March 28, Colombo (LNW): The International Monetary Fund (IMF) has acknowledged Sri Lanka’s progress in economic recovery, noting that key indicators suggest a positive shift.

However, the global financial body has also cautioned that the nation’s economy remains fragile, stressing the need for continued reforms to ensure long-term stability and debt sustainability.

During the IMF’s weekly briefing, spokesperson Julie Kozack confirmed that the organisation had released the fourth tranche of financial assistance—amounting to $334 million—immediately after the Executive Board approved the Third Review of Sri Lanka’s Extended Fund Facility (EFF) programme.

This latest disbursement brings the total IMF financial support for the country to $1.34 billion.

Kozack elaborated on Sri Lanka’s economic turnaround, stating, “Reforms are beginning to bear fruit, and economic recovery is gaining momentum. Inflation remains low, fiscal revenue collection is improving, and international reserves are continuing to grow.”

She highlighted that Sri Lanka’s economy registered a growth rate of 5 per cent in 2024, marking a significant rebound after two consecutive years of contraction. The IMF expects this upward trend to continue into 2025, further strengthening the country’s economic outlook.

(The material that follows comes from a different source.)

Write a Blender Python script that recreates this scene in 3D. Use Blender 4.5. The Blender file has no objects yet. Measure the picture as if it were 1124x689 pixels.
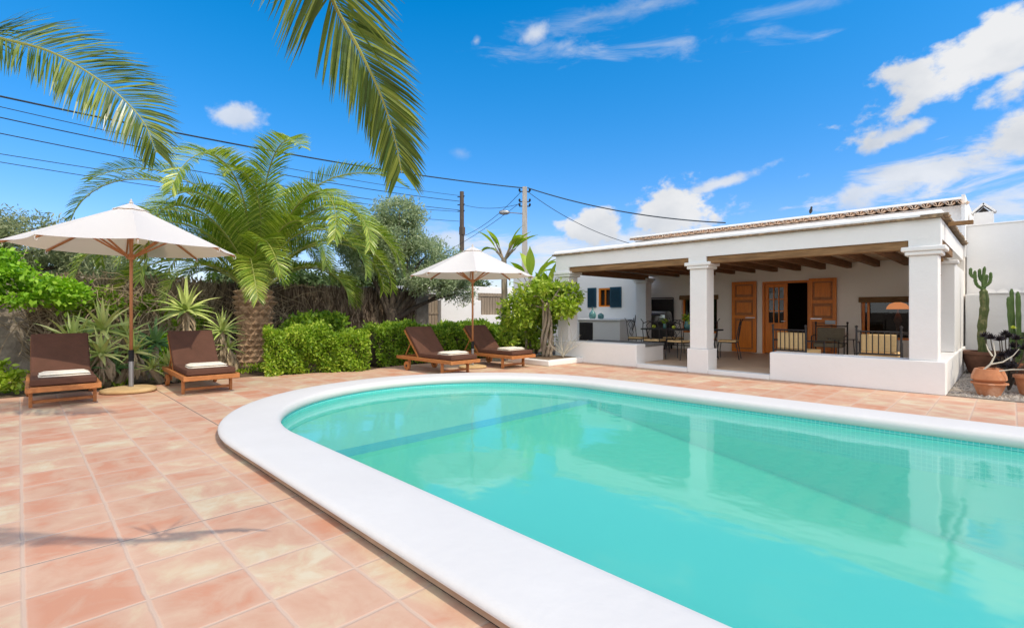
import bpy, bmesh, math, random
from mathutils import Vector, Matrix, Quaternion
import numpy as np
random.seed(7); RNG = np.random.default_rng(11)
PI = math.pi
C = bpy.context.scene.collection
# ------------------------------------------------------------------ camera frame (for choosing world positions by depth)
F2 = Vector((-0.7091, 0.7051, 0)); R2 = Vector((0.7051, 0.7091, 0)); CAMH = 1.3
def cam_at(d, lat, z): v = F2*d + R2*lat; return Vector((v.x, v.y, z))

# ------------------------------------------------------------------ materials
def nodes(name):
    m = bpy.data.materials.new(name); m.use_nodes = True
    nt = m.node_tree; nt.nodes.clear()
    out = nt.nodes.new('ShaderNodeOutputMaterial')
    return m, nt, out
def N(nt, t, **k):
    n = nt.nodes.new('ShaderNode'+t)
    for a, v in k.items():
        if a in n.inputs: n.inputs[a].default_value = v
        else: setattr(n, a, v)
    return n
def L(nt, a, b): nt.links.new(a, b)
def col(c): return (c[0], c[1], c[2], 1)
def ramp(nt, fac, stops, interp='LINEAR'):
    r = nt.nodes.new('ShaderNodeValToRGB'); r.color_ramp.interpolation = interp
    e = r.color_ramp.elements
    while len(e) < len(stops): e.new(0.5)
    for i, (p, c) in enumerate(stops): e[i].position = p; e[i].color = col(c)
    L(nt, fac, r.inputs[0]); return r.outputs[0]
def posvec(nt, scale=(1,1,1), coord='Object'):
    tc = N(nt, 'TexCoord'); mp = N(nt, 'Mapping'); mp.inputs['Scale'].default_value = scale
    L(nt, tc.outputs[coord], mp.inputs[0]); return mp.outputs[0]
def mat(name, c1, c2=None, rough=.6, scale=6, stretch=(1,1,1), bump=.0, bscale=None, detail=6, spec=.3, metal=0, c3=None, contrast=(.3,.7), bdist=.01):
    m, nt, out = nodes(name)
    b = N(nt, 'BsdfPrincipled', Roughness=rough, Metallic=metal)
    b.inputs['Specular IOR Level'].default_value = spec
    pv = posvec(nt, stretch)
    if c2 is None: c2 = tuple(min(1, x*.86) for x in c1)
    n = N(nt, 'TexNoise', Scale=scale, Detail=detail, Roughness=.6); L(nt, pv, n.inputs['Vector'])
    stops = [(contrast[0], c1), (contrast[1], c2)] if c3 is None else [(contrast[0], c1), (.5, c2), (contrast[1], c3)]
    L(nt, ramp(nt, n.outputs[0], stops), b.inputs['Base Color'])
    if bump:
        n2 = N(nt, 'TexNoise', Scale=bscale or scale*4, Detail=5); L(nt, pv, n2.inputs['Vector'])
        bp = N(nt, 'Bump', Strength=bump, Distance=bdist); L(nt, n2.outputs[0], bp.inputs['Height']); L(nt, bp.outputs[0], b.inputs['Normal'])
    L(nt, b.outputs[0], out.inputs[0]); return m
def leafmat(name, cols, trans=.35, rough=.45, nscale=1.2, spec=.3):
    """colour varies leaf by leaf and clump by clump"""
    m, nt, out = nodes(name)
    g = N(nt, 'NewGeometry'); n = N(nt, 'TexNoise', Scale=nscale, Detail=3); L(nt, posvec(nt), n.inputs['Vector'])
    mx = N(nt, 'Math', operation='ADD'); ml = N(nt, 'Math', operation='MULTIPLY'); ml.inputs[1].default_value = .55
    L(nt, g.outputs['Random Per Island'], ml.inputs[0]); L(nt, ml.outputs[0], mx.inputs[0])
    m2 = N(nt, 'Math', operation='MULTIPLY'); m2.inputs[1].default_value = .5; L(nt, n.outputs[0], m2.inputs[0]); L(nt, m2.outputs[0], mx.inputs[1])
    k = len(cols); c = ramp(nt, mx.outputs[0], [(.12+.76*i/(k-1), cc) for i, cc in enumerate(cols)])
    b = N(nt, 'BsdfPrincipled', Roughness=rough); b.inputs['Specular IOR Level'].default_value = spec
    L(nt, c, b.inputs['Base Color'])
    t = N(nt, 'BsdfTranslucent'); hs = N(nt, 'HueSaturation', Saturation=1.1, Value=1.25); L(nt, c, hs.inputs['Color']); L(nt, hs.outputs[0], t.inputs[0])
    ms = N(nt, 'MixShader', Fac=trans); L(nt, b.outputs[0], ms.inputs[1]); L(nt, t.outputs[0], ms.inputs[2]); L(nt, ms.outputs[0], out.inputs[0])
    return m
def plaster(name, c=(.80,.785,.765), c2=(.765,.75,.73), bump=.35):
    m, nt, out = nodes(name)
    b = N(nt, 'BsdfPrincipled', Roughness=.85); b.inputs['Specular IOR Level'].default_value = .15
    pv = posvec(nt)
    n = N(nt, 'TexNoise', Scale=1.3, Detail=7, Roughness=.65); L(nt, pv, n.inputs['Vector'])
    L(nt, ramp(nt, n.outputs[0], [(.35, c), (.5, tuple((a+b_)/2 for a, b_ in zip(c, c2))), (.75, c2)]), b.inputs['Base Color'])
    n2 = N(nt, 'TexNoise', Scale=9, Detail=6, Roughness=.6); L(nt, pv, n2.inputs['Vector'])
    bp = N(nt, 'Bump', Strength=bump, Distance=.02); L(nt, n2.outputs[0], bp.inputs['Height']); L(nt, bp.outputs[0], b.inputs['Normal'])
    L(nt, b.outputs[0], out.inputs[0]); return m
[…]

Whilst acknowledging these positive developments, Kozack warned that Sri Lanka is not out of danger yet. “The economy remains vulnerable, and therefore it is critical that reform momentum is sustained to ensure durable macroeconomic stability and debt sustainability,” she emphasised.

The discussion also touched upon Sri Lanka’s ongoing efforts to restructure state-owned enterprises (SOEs), a key aspect of its economic reform agenda. When asked about proposals to list these enterprises on the Colombo Stock Exchange, Kozack refrained from commenting, stating, “I don’t have anything for you on that regarding the SOEs, but we’ll come back to you bilaterally.”